In late October, 230 lives were brought to a sudden end in Valencia in Spain because of a climate change-powered meteorological catastrophe. Yet people are not linking these extreme weather events to their day-to-day behaviour. They’ll still get into their big SUVs to drive five kilometres to their office car-park rather than taking public transport or cycling, and their shopping habits, their consumption, are still not predicated by the reality of climate change.
Yes and no. If you look at studies indicating what Generation Z is saying, there’s clearly hope here. The newest generation entering the workforce and the younger generations coming after them are looking at this differently. For them sustainability is pretty natural. Their daily habits and patterns of consumption are different.

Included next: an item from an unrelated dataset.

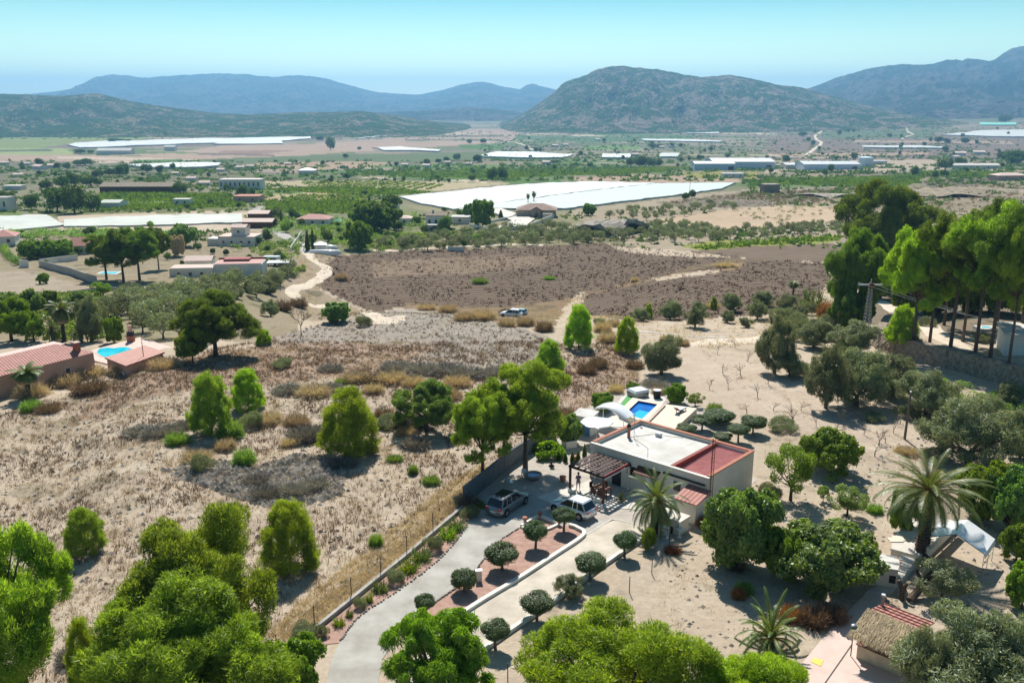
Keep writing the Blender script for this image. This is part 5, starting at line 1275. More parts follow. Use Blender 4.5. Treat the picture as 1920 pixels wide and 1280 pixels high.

So if I were looking for sources of hope, this generational change could be hugely influential in bringing about change. In one of the studies relating to consumer markets, more than 70% of surveyed younger consumers said that they take sustainability into account when purchasing goods. So for them, it’s quite natural to treat ESG or sustainability very seriously. This is not maybe that much visible in terms of older people. And if we would look at where we were three years, five years ago or ten years ago, we can clearly see that there is progress, there are more people acknowledging that climate change is obviously happening, and that there have to be ways to address it. We are gradually moving in that direction. If that’s supported by the implementation of these regulations which will support the building of good habits, then that’s for the good. And if the community acknowledges that this can really help create for them new revenue streams, new business patterns, new innovations. If this is all properly supported by AI and technology, we can be positive that this will help our economy and our businesses be more resilient, more innovative and maybe competitive – hopefully also on a global scale.